Saturday, March 5, 2011

The beginning

Daniel and I have been married now for 2 months, 5 days. We still have 95 days to go before we will actually be living together, in the same state... for the first time in 4 years. This... is the beginning of my life as an Air Force wife.

We met in 2006, the last few minutes of it anyway. Minutes before New Year's Day 2007.... and we married in the last few hours of 2010 just before New Year's Day 2011. In those 4 years of dating we probably have seen eachother an equivalent of  one year, 365 days.

My concerns aren't the typical persons concerns "How do you do the long distance!?"... they are more geared toward... "How are we going to do seeing so much of eachother!? "We joke about it often and we shall see very soon how we will do actually seeing eachother for more than a few days a month.

Daniel is stationed at Pope AFB.... and I have chosen to stay here and finish out my year teaching. It's interesting how different the distance feels now that we are husband and wife. The strange difference only last while I see him and a few days after I return home to Tampa and then it goes back into the regular feelings of going through the motions and a numbness until we're together again.

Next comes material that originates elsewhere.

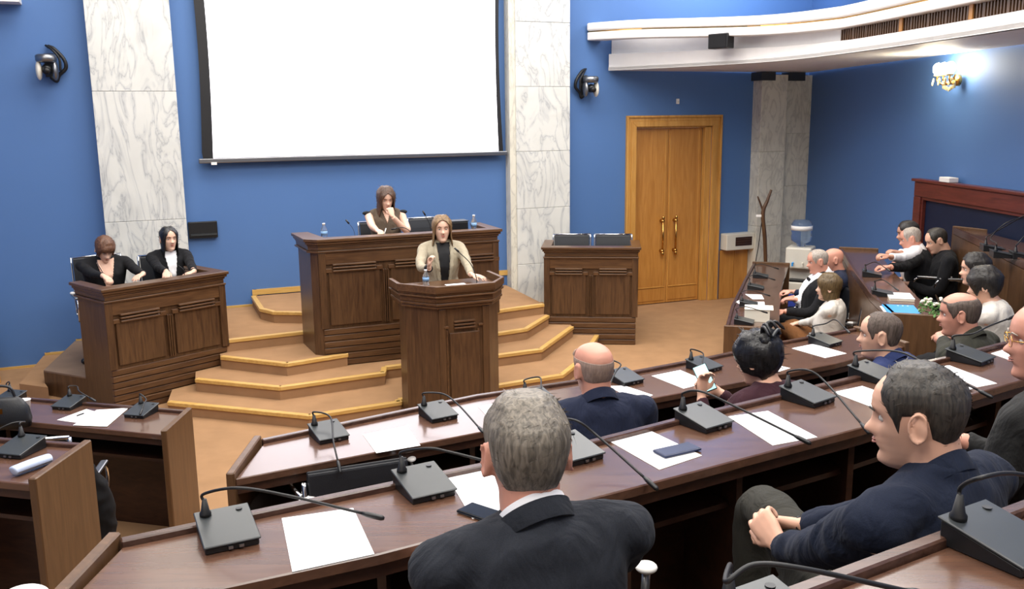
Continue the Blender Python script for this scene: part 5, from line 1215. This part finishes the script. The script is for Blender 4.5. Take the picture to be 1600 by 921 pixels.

We recently bought a house in North Carolina and I feel that now more than ever the life here in Tampa is stagnant and pointless. My home is now in NC and no longer here and for now... I feel lost in my time here.

I've recently been introduced to a group of young Air Force wives. The fortunate ones who actually got to move around with their husbands and not work in the meantime. I feel so different from these women. They know so much more about the life of an Airman than I do and act like everything is second nature. They know some of the acronyms, the spouse club calendar dates, and meet up with eachother regularly. I feel so far off from these "seasoned" wives that I am afraid I have a lot of catching up to do. I pray to find friends with common interest who are down to earth and easy to talk to... 95 more days until my new life begins.